**PROBLEM DESCRIPTION**
Exactly the lines from the start of the data below through the line that contains "plaque(-.084, 1.063, -.6, .412, motif_a, 'black" are to be copied, with pictures left out.

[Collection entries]
■ ■ ■ ■ ■

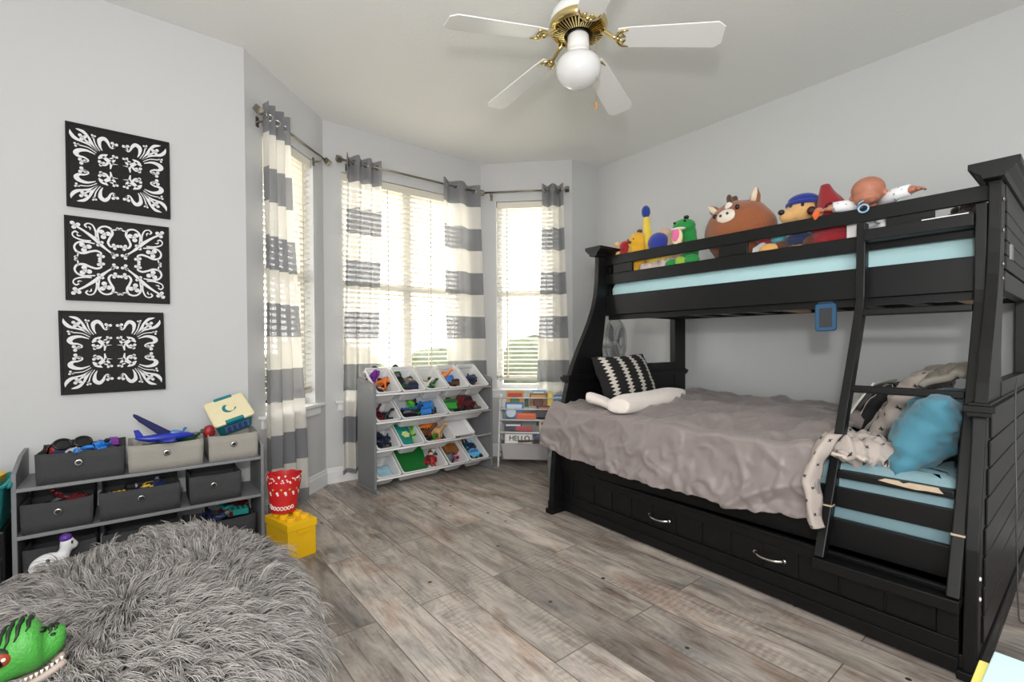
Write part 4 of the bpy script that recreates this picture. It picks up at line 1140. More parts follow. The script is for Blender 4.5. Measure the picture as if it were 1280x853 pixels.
def plaque(cx, cz, rot, w, motif, label):
    E = empty('wall_plaque', (cx, YA-.011, cz), label, 'wall art', 'black scrollwork plaques on the wall')
    Q = ROT(rot, 'Y'); h = w/2
    m = MB(); m.M = Q; m.box(-h, -.008, -h, h, .011, h); m.build('panel', PLAQ, E, bevel=.002, world=False)
    m = MB(); m.M = Q
    for a, b, c, d in ((-h, -h, h, -h+.012), (-h, h-.012, h, h), (-h, -h+.012, -h+.012, h-.012), (h-.012, -h+.012, h, h-.012)): m.box(a, -.011, b, c, -.008, d)
    m.build('raised_edge', PLAQ, E, bevel=.002, world=False)
    m = MB(); m.M = Q; motif(m, h, -.0115, -.008); m.build('scrollwork', ORN, E, world=False)
plaque(-.049, 1.986, 0, .412, motif_a, 'black square plaque with white scrolls, topmost of the three on the wall')
plaque(-.058, 1.527, 0, .414, motif_b, 'black square plaque with white curling bars, middle of the three on the wall')
plaque(-.084, 1.063, -.6, .412, motif_a, 'black square plaque hung slightly askew, lowest of the three on the wall')

# ============================================================ LOW TOY SHELF WITH FABRIC BINS
SH = empty('toy_shelf', (.08, 2.99, 0), 'grey low toy shelf of fabric bins under the wall plaques', 'shelf')
for x0, x1 in ((-.418, -.402), (.524, .540)):
    m = MB(); m.prism([(2.85, 0), (3.16, 0), (3.16, .615), (3.02, .605), (2.85, .553)], x0, x1, 'x'); m.build('side_panel', GREYW, SH, bevel=.002)
for z0 in (.478, .276):
    m = MB(); m.box(-.402, 2.832, z0, .524, 3.15, z0+.015); m.build('shelf_board', GREYW, SH, bevel=.002)
m = MB(); m.box(-.402, 3.135, .02, .524, 3.15, .10); m.build('back_rail', GREYW, SH, bevel=.002)
FDK = mat('charcoal_bin_fabric', (62, 63, 65), .95, bump=.5, bscale=220, mottled=.08)
FLT = mat('beige_grey_bin_fabric', (158, 154, 146), .95, bump=.5, bscale=220, mottled=.08)
def fabric_bin(x0, x1, z0, z1, y0, y1, mt, label, eye, seed):
    xc, yc = (x0+x1)/2, (y0+y1)/2
    B = empty('fabric_bin', (xc, yc, z0), label, 'fabric bin', 'fabric bins on the low shelf')
    def ring(ins, z, sag=0):
        out = []; n = 12
        w, d = (x1-x0)/2-ins, (y1-y0)/2-ins
        for (ax, ay, bx, by) in ((-w, -d, w, -d), (w, -d, w, d), (w, d, -w, d), (-w, d, -w, -d)):
            for k in range(n):
                t = k/n; x, y = ax+(bx-ax)*t, ay+(by-ay)*t
                b = sin(pi*t)*sag
                nx, ny = (by-ay), -(bx-ax); L_ = math.hypot(nx, ny)
                wv = .003*nse(x*20, y*20, z*9+seed)
                out.append((xc+x-nx/L_*b+nx/L_*wv, yc+y-ny/L_*b+ny/L_*wv, z+(.004*nse(x*9, y*9, seed) if z > z0+.02 else 0)-.005*sin(pi*t)*(1 if z > z1-.01 else 0)))
        return out
    H = z1-z0
    m = MB(); m.loft([ring(.004, z0), ring(.002, z0+.3*H, .003), ring(.001, z0+.7*H, .005), ring(0, z1, .006), ring(.005, z1, .006), ring(.006, z0+.5*H, .004), ring(.008, z0+.008)])
    m.build('fabric_body', mt, B, smooth=True)
    m = MB(); m.lathe([(.0085, 0), (.0145, 0), (.0155, .002), (.0125, .004), (.0085, .003)], 18, TR(xc+eye, y0+.003, z0+.60*H) @ ROT(90, 'X')); m.build('metal_eyelet', CHROME, B, smooth=True)
    m = MB(); m.lathe([(.0092, 0), (.0092, .0032), (0, .0032)], 14, TR(xc+eye, y0+.003, z0+.60*H) @ ROT(90, 'X')); m.build('eyelet_hole', pm((20, 20, 22)), B)
    return B
fabric_bin(-.345, -.046, .494, .628, 2.84, 3.11, FDK, 'charcoal fabric bin of toys and sunglasses on the upper shelf', -.01, 1)
fabric_bin(-.036, .262, .494, .622, 2.84, 3.10, FLT, 'beige-grey fabric bin holding a blue toy plane on the upper shelf', .0, 2)
fabric_bin(.284, .512, .494, .628, 2.84, 3.08, FLT, 'small beige-grey fabric bin under the teal box on the upper shelf', .0, 3)
fabric_bin(-.392, -.158, .292, .42, 2.84, 3.11, FDK, 'charcoal fabric bin on the lower shelf at the end away from the curtain', .0, 4)
fabric_bin(-.141, .166, .292, .42, 2.84, 3.11, FDK, 'wide charcoal fabric bin in the middle of the lower shelf', .0, 5)
fabric_bin(.200, .432, .292, .432, 2.84, 3.08, FDK, 'charcoal fabric bin at the curtain end of the lower shelf', -.01, 6)
fabric_bin(-.392, -.150, .004, .215, 2.875, 3.11, FDK, 'charcoal fabric bin on the floor behind the white spotted toy', .0, 7)
fabric_bin(-.135, .165, .004, .215, 2.875, 3.11, FDK, 'wide charcoal fabric bin on the floor under the middle of the low shelf', .0, 8)
fabric_bin(.185, .505, .004, .170, 2.90, 3.11, FDK, 'charcoal fabric bin of red toys on the floor at the curtain end', .0, 9)
def filler(x0, x1, y0, y1, z, cols, where, grp, n, s=.075):
    ks = ['figure', 'car', 'robot', 'ring', 'beast', 'brick']
    used = set(); i = 0
    while len(used) < n and i < 200:
        i += 1
        k = rnd.choice(ks); c = rnd.choice(cols)
        if (k, c) in used: continue
        used.add((k, c)); c2 = rnd.choice(['black', 'white', 'grey', 'tan'])
        p = (rnd.uniform(x0, x1), rnd.uniform(y0, y1), z+rnd.uniform(-.012, .006)); rz = rnd.uniform(0, 6.28); ti = rnd.uniform(-85, -35)
        l = '%s %s %s' % (c, KN[k], where)
        if k == 'figure': toy_figure(p, CN[c], CN[c2], CN[c], s, rz, ti, l, grp)
        elif k == 'robot': toy_robot(p, CN[c], CN[c2], CN[c], s, rz, ti, l, grp)
        elif k == 'car': toy_car(p, CN[c], CN['black'], s*1.1, rz, rnd.uniform(-20, 20), l, grp)
        elif k == 'beast': toy_beast(p, CN[c], CN[c2], s, rz, rnd.uniform(-20, 20), l, grp)
        elif k == 'brick': toy_brick(p, CN[c], s, rz, rnd.uniform(-20, 20), l, grp)
        else: toy_ring(p, CN[c], s, rz, rnd.uniform(-40, 40), l, grp)
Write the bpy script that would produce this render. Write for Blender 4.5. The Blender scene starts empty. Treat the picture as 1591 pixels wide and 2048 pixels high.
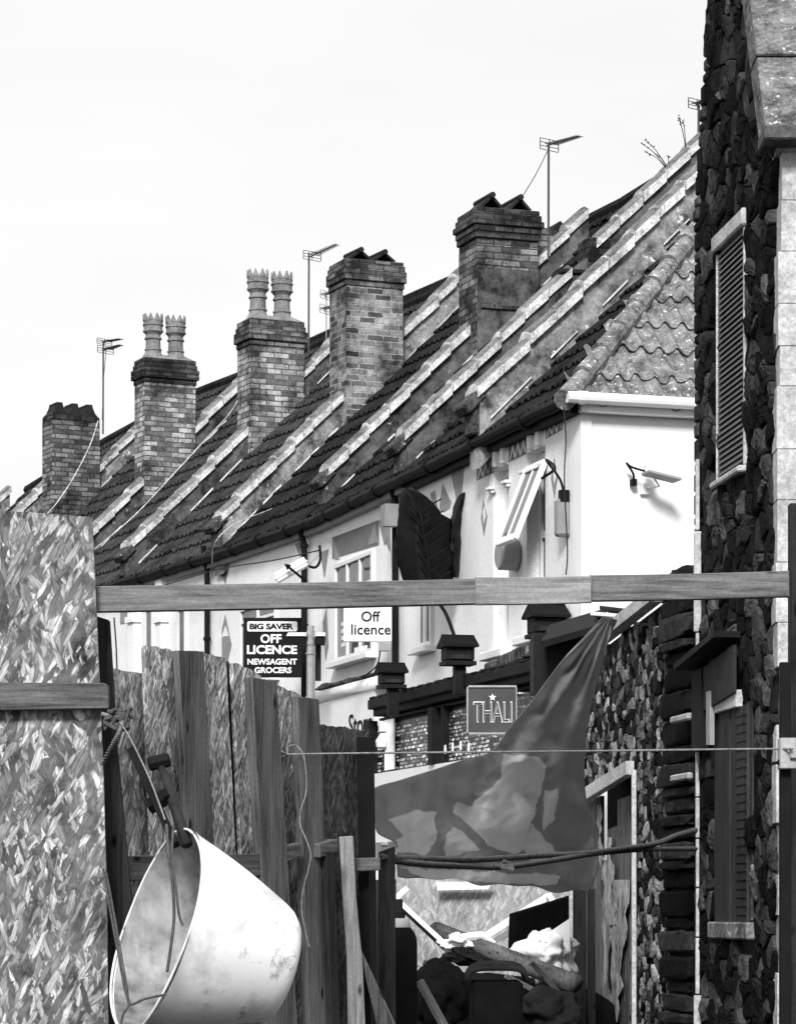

■ ■ ■ ■ ■

**TASK SOLUTION**
Write part 4 of the bpy script that recreates this picture. It picks up at line 1140. More parts follow. The script is for Blender 4.5. Measure the picture as if it were 1280x853 pixels.
def plaque(cx, cz, rot, w, motif, label):
    E = empty('wall_plaque', (cx, YA-.011, cz), label, 'wall art', 'black scrollwork plaques on the wall')
    Q = ROT(rot, 'Y'); h = w/2
    m = MB(); m.M = Q; m.box(-h, -.008, -h, h, .011, h); m.build('panel', PLAQ, E, bevel=.002, world=False)
    m = MB(); m.M = Q
    for a, b, c, d in ((-h, -h, h, -h+.012), (-h, h-.012, h, h), (-h, -h+.012, -h+.012, h-.012), (h-.012, -h+.012, h, h-.012)): m.box(a, -.011, b, c, -.008, d)
    m.build('raised_edge', PLAQ, E, bevel=.002, world=False)
    m = MB(); m.M = Q; motif(m, h, -.0115, -.008); m.build('scrollwork', ORN, E, world=False)
plaque(-.049, 1.986, 0, .412, motif_a, 'black square plaque with white scrolls, topmost of the three on the wall')
plaque(-.058, 1.527, 0, .414, motif_b, 'black square plaque with white curling bars, middle of the three on the wall')
plaque(-.084, 1.063, -.6, .412, motif_a, 'black square plaque hung slightly askew, lowest of the three on the wall')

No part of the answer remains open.